Die oben gegebene Auffassung, dass die Adhäsion in. Kohäsion übergegangen sei, wird
hierdurch vollauf bestätigt. Aber es ist im höchsten Grade beachtenswert, dass. nach
den Versuchen von Spring, die Pressung durch die Dauer bei einer verhältnismässig niederen Temperatur
ersetzt werden kann; Dabei hat die Erhöhung der Temperatur nicht den oben
angezogenen Wert der Erweichung sondern, wie Spring
sagt, den der Erhöhung der Diffusion, des gegenseitigen Durchdringens der
Moleküle.
Man könnte hier den Einspruch erheben, dass eine Diffusion nur bei verschiedenen
Materialien auftreten kann? dass dieselbe also nur eine Rolle spielt, wenn Zink oder
Zink und Kupfer u.s.w. mit einander in Berührung treten. Denn es ist fraglich, ob
ein gegenseitiges Durchdringen auch bei völlig gleichartigen Körpern, die auf
einander geschichtet werden, beobachtet wird. Das Gesetz von Gudberg und Waage, wonach sogar die chemische
Wirkung zweier verschiedener mit einander in Berührung tretender Körper aufhört,
wenn der Gleichgewichtszustand eingetreten ist – Kalisalpeter und Chlornatrium
wechseln ihre Basen aus, ebenso aber auch Chlorkalium und Natronsalpeter, bis zu
einer gewissen Grenze hin – wird sicher auch auf die Legierungen sich erstrecken.
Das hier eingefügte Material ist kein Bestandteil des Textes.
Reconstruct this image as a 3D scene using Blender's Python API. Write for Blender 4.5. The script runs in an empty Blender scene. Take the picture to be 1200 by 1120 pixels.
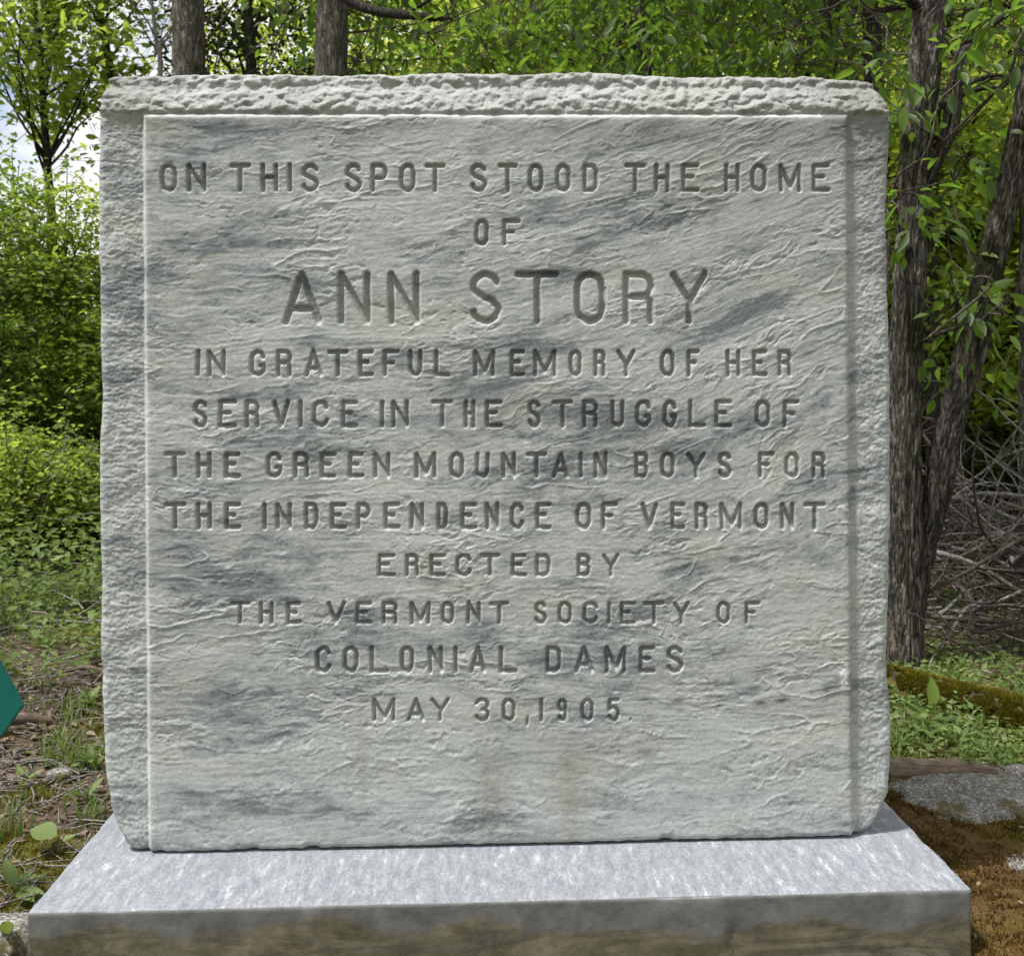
import bpy, math, random
import numpy as np
from mathutils import Vector, Matrix, Quaternion

R = math.radians
rng = np.random.default_rng(7)
random.seed(7)
C = bpy.context.scene.collection
sc = bpy.context.scene

# ------------------------------------------------------------------ camera
PLZ = 0.120                       # height of the plinth top above the ground datum
SLZ = PLZ + 0.0075                 # bottom of the slab
F = 1178.0                        # focal length in photo pixels (photo 1200 x 1120)
CAM = np.array([-0.0351, -1.5408, 0.7024 + SLZ])
YAW, ROLL, HY = -0.0332, 0.0078, 449.4
cam_d = bpy.data.cameras.new('camera')
cam = bpy.data.objects.new('camera', cam_d); C.objects.link(cam); sc.camera = cam
cam_d.sensor_fit = 'HORIZONTAL'; cam_d.sensor_width = 36
cam_d.lens = F / 1200 * 36
cam_d.shift_y = -(560 - HY) / 1200
cam_d.clip_start = 0.05; cam_d.clip_end = 600
cam.matrix_world = (Matrix.Translation(Vector(CAM)) @ Matrix.Rotation(YAW, 4, 'Z')
                    @ Matrix.Rotation(R(90), 4, 'X') @ Matrix.Rotation(-ROLL, 4, 'Z'))
cam_d.dof.use_dof = True; cam_d.dof.focus_distance = 1.56; cam_d.dof.aperture_fstop = 14

# ------------------------------------------------------------------ sky, sun, exposure
SUN_TO = Vector((-0.36, -0.18, 0.90)).normalized()      # direction from the scene to the sun
elev = math.asin(SUN_TO.z); azim = math.atan2(SUN_TO.x, SUN_TO.y)
world = bpy.data.worlds.new('World'); sc.world = world; world.use_nodes = True
nt = world.node_tree; N = nt.nodes; L = nt.links; N.clear()
w_out = N.new('ShaderNodeOutputWorld'); w_bg = N.new('ShaderNodeBackground')
sky = N.new('ShaderNodeTexSky'); sky.sky_type = 'NISHITA'; sky.sun_disc = False
sky.sun_elevation = elev; sky.sun_rotation = azim
tc = N.new('ShaderNodeTexCoord'); mp = N.new('ShaderNodeMapping'); mp.inputs['Scale'].default_value = (1.0, 1.0, 2.2)
cl = N.new('ShaderNodeTexNoise'); cl.inputs['Scale'].default_value = 2.6; cl.inputs['Detail'].default_value = 7; cl.inputs['Roughness'].default_value = 0.58
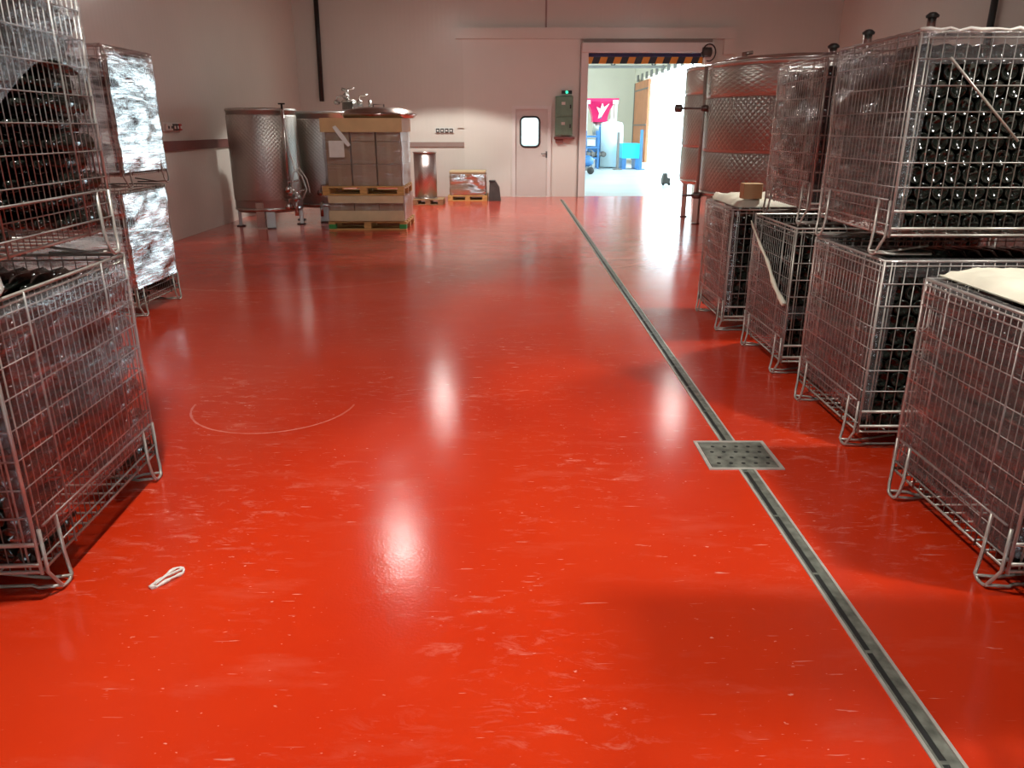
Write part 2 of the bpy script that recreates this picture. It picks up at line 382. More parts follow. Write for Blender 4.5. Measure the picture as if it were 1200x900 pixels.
for u in (537, 640, 798, 752):
    x = PY(u, 15, YB).x
    struct(MB().box(x-.02, x+.02, YB-.02, YB, z1, ZC).build('trim_%d' % k, M['brown_rail'] if u in (640,) else M['wall']), 'vertical seam cover on the upper back wall %s' % {537: 'at the casing left end', 640: 'above the small door', 798: 'above the doorway right half', 752: 'above the doorway middle'}[u], 'seam cover'); k += 1
# rails
zr0, zr1 = PY(500, 172, YB).z, PY(500, 166.5, YB).z
struct(MB().box(XL, a-.01, YB-.035, YB, zr0, zr1).build('trim_9', M['brown_rail']), 'brown bumper rail along the back wall left of the door panel', 'rail')
struct(MB().box(XL, XL+.035, YF, YB-.04, 1.20, 1.33).build('trim_10', M['maroon']), 'maroon bumper rail along the left wall', 'rail')
# downpipes in the far corners
pt = MB().tube([(PY(378, 118, YB).x, YB-.06, PY(378, 119, YB).z), (PY(376, 60, YB).x, YB-.06, ZC)], .05, 10)
tag(pt.build('drain_pipe', M['black']), 'dark downpipe on the back wall behind the left tanks', 'pipe')
rp = MB(); q = Vector((XR-.07, 12.9, 0))
rp.tube([(XR-.07, 12.15, 1.2), (XR-.07, 12.15, ZC)], .05, 10)
tag(rp.build('drain_pipe', M['black']), 'dark downpipe on the right wall above the tall wire crates', 'pipe')

# small door
d = empty('door_1', ((px0+px1)/2, YB, 0), 'closed cream door with a rounded window beside the loading doorway', 'door'); d['kind'] = 'structure'
cx = (px0+px1)/2
fr = MB().box(px0-cx, px0-cx+.08, -.09, .02, 0, pz).box(px1-cx-.08, px1-cx, -.09, .02, 0, pz).box(px0-cx+.08, px1-cx-.08, -.09, .02, pz-.07, pz)
fr.build('door_frame', M['door_frame'], d)
lf = MB(); X0, X1, Z0, Z1 = px0-cx+.08, px1-cx-.08, .01, pz-.07
def rrect(x0, x1, z0, z1, r, n=6):
    pts = []
    for (cx_, cz_, a0_) in ((x1-r, z1-r, 0), (x0+r, z1-r, 90), (x0+r, z0+r, 180), (x1-r, z0+r, 270)):
        for i in range(n+1):
            an = math.radians(a0_+90*i/n); pts.append((cx_+r*math.cos(an), cz_+r*math.sin(an)))
    return pts
inner = rrect(wx0-cx, wx1-cx, wz0, wz1, .1)
def outer_pt(p, c, x0, x1, z0, z1):
    dx, dz = p[0]-c[0], p[1]-c[1]
    t = min(((x1-c[0])/dx if dx > 1e-9 else ((x0-c[0])/dx if dx < -1e-9 else 1e9)), ((z1-c[1])/dz if dz > 1e-9 else ((z0-c[1])/dz if dz < -1e-9 else 1e9)))
    return (c[0]+dx*t, c[1]+dz*t)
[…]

Handelt es sich schliesslich doch nur um die Affinität, die gegenseitige
Anziehungskraft der kleinsten Moleküle, dem Berührungspunkt zwischen Chemie und
Physik. Man kann daher bei den obengenannten Vorgängen, gleiche Körper
vorausgesetzt, füglich das Wort Diffusion fallen und lediglich die Adhäsion in seine
Rechte treten lassen.
Haedicke.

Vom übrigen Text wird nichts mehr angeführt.